Experts working on the project say the contraception plan is not about eliminating the macaques but is a conservation measure that makes it possible for the wild animals to continue existing on the city boundaries.

The programme has received backing from independent animal rights groups.

"Contraceptives are so much better than poisonings or other lethal methods that cause animals so much suffering," said Ashley Fruno, spokeswoman for People for the Ethical Treatment of Animals in the Asia-Pacific region.

"This is another great example of non-lethal methods used to control wildlife populations."
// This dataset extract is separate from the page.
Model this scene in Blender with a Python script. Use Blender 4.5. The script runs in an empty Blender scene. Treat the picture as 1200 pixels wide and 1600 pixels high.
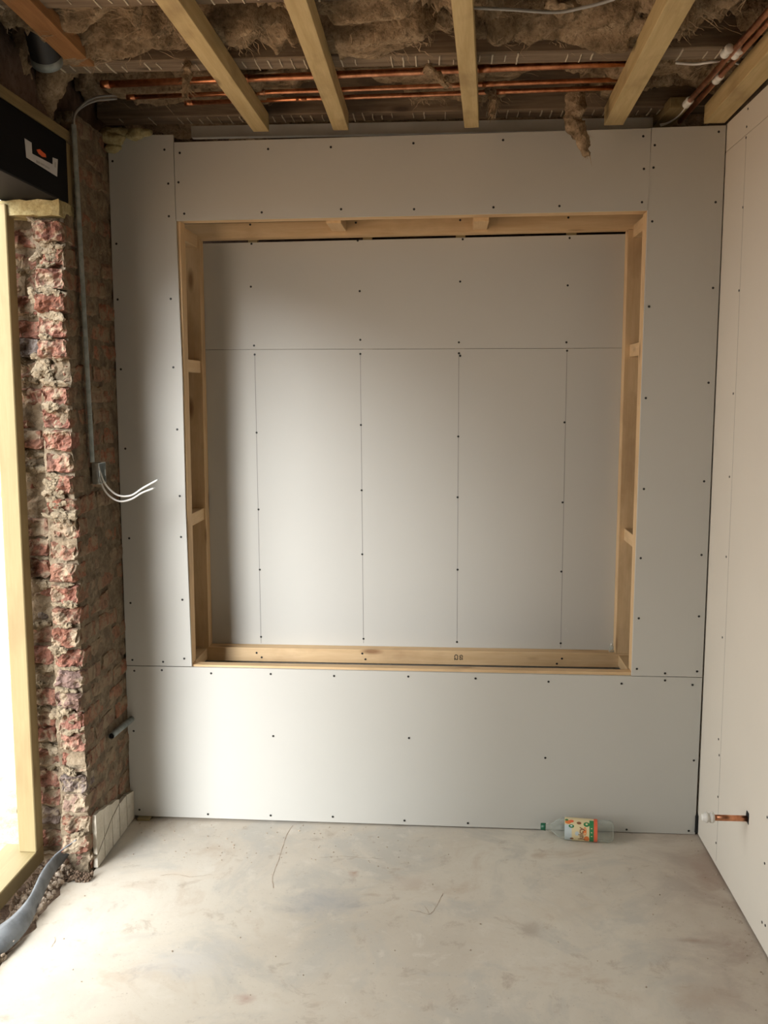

The monkeys seen today in Hong Kong are believed to be the descendants of a few rhesus macaques released early last century to eat poisonous plants around a newly built reservoir supplying drinking water for the city.

The Strychnos plants are poisonous to humans but a favourite food for macaques, the conservation department says.

There isn't a specific target number for the city's wild monkey population, Shek told AFP, but nuisance calls have dropped from a peak of 1,400 in 2006 to less than 200 in the last couple of years.

"It really depends on what people can tolerate. Sometimes sighting a monkey is the reason for a person to call. This would be recorded as a nuisance complaint even if the monkey hasn't done anything," said Karthi Martelli, project manager with the Ocean Park conservation group.

"I always tell people: mind your monkey manners. When you're scared you do stupid things and people blame the monkeys. If you ignore the monkey and walk away they get bored too. They don't plot to attack," she said.